Why You Need Multivariate Regression for True Pay Equity
There’s a good chance you are not familiar with multivariate regression analysis and have no idea what it means. While it sounds like complex statistical jargon, it’s actually a practical tool that answers a simple question: “Are we paying people fairly when all relevant factors are considered?” Based on a few reader questions, I thought it would be good to break this down and show you why it’s the only reliable way to truly understand pay equity in your organization.
Our reports show that we don’t have a pay gap
That’s wonderful! But I hope you haven’t used a simple average report to determine the (gender) pay gap. While it is a starting point, it’s far from sufficient under the Directive. Simple averages mask the complex factors that legitimately influence compensation. The Directive requires demonstrating equal pay for work of equal value, which necessitates a more sophisticated approach.
Simple averages or medians (e.g. in Excel) often mask underlying inequities. When you account for variables like education, experience, tenure, job level, and performance ratings simultaneously, you might discover pay differences that weren’t initially apparent. A proper multivariate regression analysis helps you:
- Identify which factors legitimately influence compensation in your organization
- Spot unexplained pay differences that could indicate bias
- Quantify the actual gap when comparing truly comparable positions
- Create more targeted remediation plans if issues are found
Even companies with seemingly balanced overall numbers should invest in this deeper analysis. The Directive expects organizations to demonstrate not just equal pay on paper, but equal pay for work of equal value, something that requires sophisticated statistical approaches.
What specific insights can multivariate regression provide that simpler methods miss?
Multivariate regression is uniquely powerful because it can:
- Identify the specific impact of each factor on compensation. For example, quantifying exactly how much value your organization places on each year of experience
- Reveal interactions between variables, such as when education is valued differently across departments
- Isolate unexplained pay differences that may indicate bias or discrimination
- Provide statistical confidence levels for your findings
- Identify which employee groups might need targeted adjustments
This level of insight is invaluable not just for compliance, but for creating truly fair compensation systems that attract and retain top talent.
Multivariate regression sounds complicated. Do we really need it for our mid-sized company?
It’s true that the complexity of your analysis should scale with your organization, but even mid-sized companies can benefit substantially from regression approaches. As your workforce grows beyond a handful of employees, the number of variables influencing pay decisions multiplies exponentially. An Excel sheet or simple report will not be enough to properly account for all variables. In fact, I would not recommend it for any company larger than 25-30 employees.
Remember that the Directive isn’t just about checking a box: the purpose is to create meaningful transparency that builds trust. Regression analysis provides defensible, data-driven insights that simple ratios simply cannot deliver. There are many solutions that make this type of analysis accessible even without dedicated data scientists on staff. An added advantage of these solutions is that you can track pay transparency over time. Some even have functionality that allows you to plot new hires in such a way that you don’t change the pay gap.
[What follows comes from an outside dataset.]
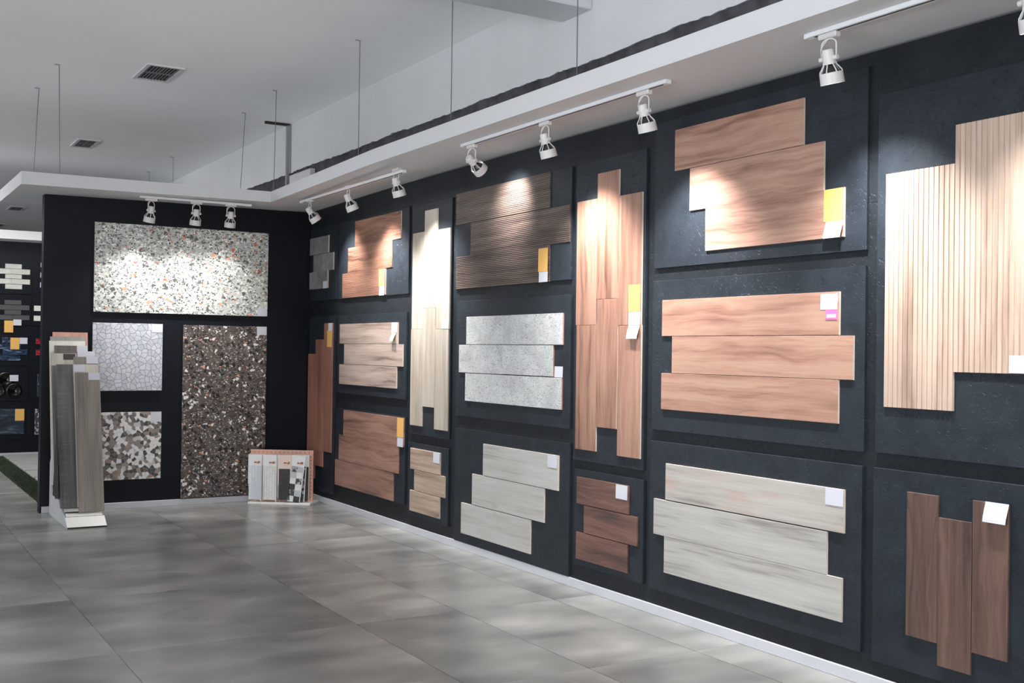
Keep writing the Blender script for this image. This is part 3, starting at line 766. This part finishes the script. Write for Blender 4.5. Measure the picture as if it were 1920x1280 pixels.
SP = [
 (2.27, 9.90, (2.05, 10.26, 0.9), 'spotlight above the left part of the pale terrazzo, tilted left', 60, 'x', 92),
 (2.66, 9.90, (2.60, 10.26, 0.9), 'middle spotlight of the three before the partition', 60, 'x', 92),
 (2.97, 9.90, (2.97, 10.26, 1.2), 'rightmost of the three spotlights before the partition', 36, 'x', 92),
 (3.47, 9.24, (3.87, 9.20, 2.10), 'spotlight nearest the corner, tilted to the right', 72),
 (3.47, 8.38, (3.87, 8.34, 1.80), 'middle lamp of the track nearest the corner', 163, 'y', 98),
 (3.47, 7.47, (3.87, 7.52, 1.50), 'right lamp of the track nearest the corner, above the pale ash boards', 179, 'y', 98),
 (3.47, 6.32, (3.87, 6.42, 2.42), 'strongly tilted spotlight above the dark ribbed planks', 96),
 (3.47, 5.44, (3.87, 5.46, 1.45), 'middle lamp of the middle track, above the walnut board', 191, 'y', 98),
 (3.47, 4.51, (3.87, 4.55, 1.40), 'right lamp of the middle track, near the open track end', 201, 'y', 98),
 (3.47, 3.27, (3.87, 3.32, 1.25), 'large near spotlight at the left end of the near track', 188, 'y', 98),
 (3.47, 2.36, (3.87, 2.35, 1.25), 'spotlight cut by the right picture edge', 136, 'y', 98),
]

for a in SP: spot(*a)

# ------------------------------------------------------------------ sample rack with leaning boards
root = empty('sample_board_rack', (1.675, 9.7, 0), 'white stepped floor rack holding long wood samples before the partition', 'sample rack')
prof = [(9.293, 0.0), (10.20, 0.0), (10.20, 0.44), (10.125, 0.50), (10.10, 0.15), (9.99, 0.27), (9.40, 0.055), (9.293, 0.006)]
for s, x in ((0, 1.528), (1, 1.812)):
    bm = bmesh.new(); prism(bm, prof, x, x+0.012, lambda q, a: (a, q[0], q[1])); mobj('side_panel', bm, M_GREYP, root)
bm = bmesh.new()
prism(bm, [(9.293, 0.002), (9.405, 0.066), (9.400, 0.076), (9.288, 0.012)], 1.527, 1.826, lambda q, a: (a, q[0], q[1]))
mobj('front_plate', bm, M_CREAMP, root)
mobj('edge_strip', newbox(1.528, 1.825, 9.284, 9.2915, 0.0005, 0.011), M_EDGE, root)
yb0 = [9.455 + 0.075*k for k in range(7)]
zb0 = [0.100 + 0.030*k for k in range(7)]
for k in range(7):
    y, z = yb0[k], zb0[k]
    bm = bmesh.new(); prism(bm, [(y-0.045, z-0.022), (y+0.014, z-0.002), (y+0.014, z-0.012), (y-0.045, z-0.032)], 1.5405, 1.8115, lambda q, a: (a, q[0], q[1]))
    mobj('ledge', bm, M_CREAMP, root)
    mobj('ledge_edge', newbox(1.5405, 1.8115, y-0.0465, y-0.0452, z-0.034, z-0.023), M_EDGE, root)
bm = bmesh.new(); prism(bm, [(9.755, 0.215), (9.454, 0.215), (9.607, 0.84)], 1.4860, 1.4900, lambda q, a: (a, q[0], q[1])); mobj('black_gusset', bm, M_BLKP, root)
bm = bmesh.new(); prism(bm, [(10.10, 0.36), (10.14, 0.36), (10.245, 1.25), (10.235, 1.25)], 1.56, 1.80, lambda q, a: (a, q[0], q[1])); mobj('back_rest', bm, M_BLKP, root)
def lean(x0, x1, yb, zb, yt, zt, mat, label, tags=(), xt=0.0):
    L = math.hypot(yt-yb, zt-zb); ang = math.atan2(zt-zb, yt-yb)
    # local X up along the board, Y across, Z out to the front
    ex = Vector((xt, math.cos(ang), math.sin(ang))).normalized(); ey = Vector((-1, 0, 0)); ey = (ey - ex*ey.dot(ex)).normalized(); ez = ex.cross(ey)
    if ez.y > 0: ey = -ey; ez = ex.cross(ey)
    c = Vector(((x0+x1)/2 + xt*L/2, (yb+yt)/2, (zb+zt)/2))
    MM = Matrix(((ex.x, ey.x, ez.x, c.x), (ex.y, ey.y, ez.y, c.y), (ex.z, ey.z, ez.z, c.z), (0, 0, 0, 1)))
    base = c - ex*L/2
    rt_ = empty('sample_board', base, label, 'sample board', 'long wood-look samples leaning in the rack')
    mobj('board', slab_bm(L, x1-x0, 0.009), [mat, M_CLAY], rt_, MM)
    for (u0, u1, v0, v1, m) in tags:        # u across from left edge, v down from the top
        w, h = u1-u0, v1-v0
        sx = 1 if ey.x > 0 else -1
        MT = MM @ Matrix.Translation((L/2-(v0+v1)/2, sx*(-(x1-x0)/2 + (u0+u1)/2), 0.0094)) @ Matrix.Rotation(-math.pi/2 if sx > 0 else math.pi/2, 4, 'Z')
        mobj('price_tag' if m is M_PAPER else 'dark_label', tag_bm(w, h, 0.0004), m, rt_, MT)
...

When should we NOT use multivariate regression analysis?
While multivariate regression is powerful, it’s not appropriate in every situation:
- When you have very small sample sizes (typically fewer than 30 employees in a comparison group), regression results may not be statistically reliable
- If your organization lacks sufficient data on legitimate pay factors (education, experience, etc.), you might inadvertently create misleading models
- For highly specialized roles where each position is unique and true “comparable work” doesn’t exist
- When using the analysis as a substitute for addressing known structural inequities (like occupational segregation)
- If you lack the expertise to interpret results correctly and could draw false conclusions
In these cases, you should consider alternative approaches like matched-pair analyses or qualitative job evaluations. You could also work with external specialists who can help design appropriate methodologies for your specific context.
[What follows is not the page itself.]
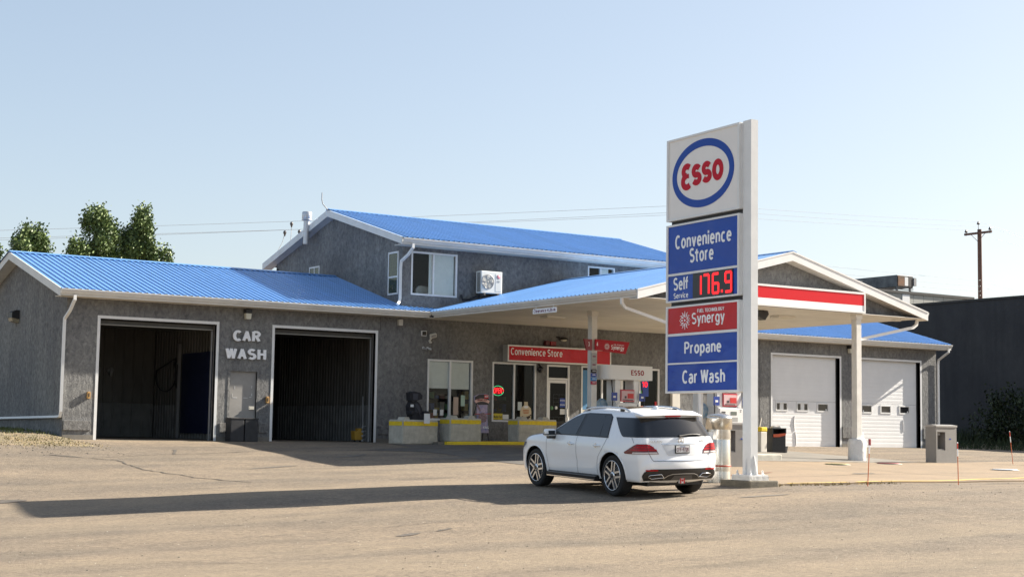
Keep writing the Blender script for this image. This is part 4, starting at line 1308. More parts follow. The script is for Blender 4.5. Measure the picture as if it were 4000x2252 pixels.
# ---- garage doors in ribbed sections
M_GDOOR = mat('garage_door_white', (0.76, 0.76, 0.76), 0.5, var=.05, scale=1.2)
for gi, (a, b) in enumerate(GAR):
    x0, x1 = a+TW, b-TW
    zt = DT-TW
    n = 6
    h = zt/n
    dgar = thing('garage_door', ('white sectional garage door nearest the price sign, papers in its windows', 'white sectional garage door at the right end of the building')[gi], 'garage door', (x0, .14, 0), 'garage doors')
    mb = MB(); mb.box(x1-.20, x1-.0, .141, .2, 0, zt); mb.build('side_gap', M_BLACK, dgar)
    x1 -= .10
    for k in range(n):
        z0 = k*h+.004; z1 = (k+1)*h-.004
        wz = (1.40, 1.70)
        hs = []
        if k == 2:
            for q in range(3):
                c = x0+.62+q*1.12
                hs.append((c-.29, c+.29, 1.42, 1.71))
        mb = MB()
        wall_holes(mb, x0, x1, z0, z1, hs, .14, .045)
        mb.add([(x0, .14, z1), (x1, .14, z1), (x1, .185, z1), (x0, .185, z1)], [(0, 1, 2, 3)])
        s = mb.build('door_section', M_GDOOR, dgar)
        mb = MB()
        for r in range(4):
            zz = z0+h*(.12+.25*r)
            if k == 2 and 1.36 < zz < 1.76: continue
            mb.prism([(0, 0), (-.0022, .012), (-.0022, .095), (0, .108)], (x0, .1395, zz), (0, 1, 0), (0, 0, 1), (x1-x0, 0, 0))
        mb.build('rib', M_GDOOR, s)
        for qi, hh in enumerate(hs):
            mb = MB(); f = .035
            mb.box(hh[0]-f, hh[0]+.02, .118, .16, hh[2]-f, hh[3]+f); mb.box(hh[1]-.02, hh[1]+f, .118, .16, hh[2]-f, hh[3]+f)
            mb.box(hh[0]+.02, hh[1]-.02, .119, .16, hh[3]-.02, hh[3]+f); mb.box(hh[0]+.02, hh[1]-.02, .119, .16, hh[2]-f, hh[2]+.02)
            w = mb.build('window', M_WHITE, dgar)
            mb = MB(); mb.box(hh[0], hh[1], .15, .156, hh[2], hh[3]); mb.build('pane', mat('pane_dark', (.03, .03, .032), .08), w)
            if gi == 0 and qi < 2:
                mb = MB(); mb.box(hh[0]+.20, hh[1]-.18, .145, .149, hh[2]+.03, hh[3]-.02); mb.build('notice', M_PAPER, w)
            elif qi != 1 or gi == 0:
                mb = MB(); mb.lathe([(0, 0), (.035, 0)], (hh[1]-.09 if qi else hh[0]+.12, .147, hh[2]+.06), 10, axis='y'); mb.build('sticker', M_PAPER, w)
    mb = MB()
    cx = (x0+1.28, x0+2.75)[gi]
    mb.tube([(cx+.03, .13, 1.2), (cx-.02, .122, .95), (cx+.03, .13, .62)] if gi == 0 else [(cx, .13, 1.15), (cx+.03, .122, .9), (cx+.03, .13, .65)], .018, 5)
    mb.build('crease', M_GDOOR, dgar)
    if gi == 0:
        mb = MB(); mb.tube([(cx+.06, .13, .58), (cx+.10, .122, .3), (cx+.11, .13, .05)], .018, 5); mb.build('crease', M_GDOOR, dgar)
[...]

How should we communicate regression analysis findings to employees?
Don’t feel the need to overwhelm your employees with statistics. That’s not necessary and the Directive does not require it. In fact, it doesn’t say anything about the format of publication. I’d recommend that you do the following when you communicating your findings:
- Explain which factors were included in your analysis and why
- Share aggregate results rather than individual comparisons
- Use visual representations where possible
- Describe any action plans for addressing identified issues
- Create opportunities for questions and discussion
Your goal is to build trust through appropriate transparency, not to create confusion with overly technical explanations.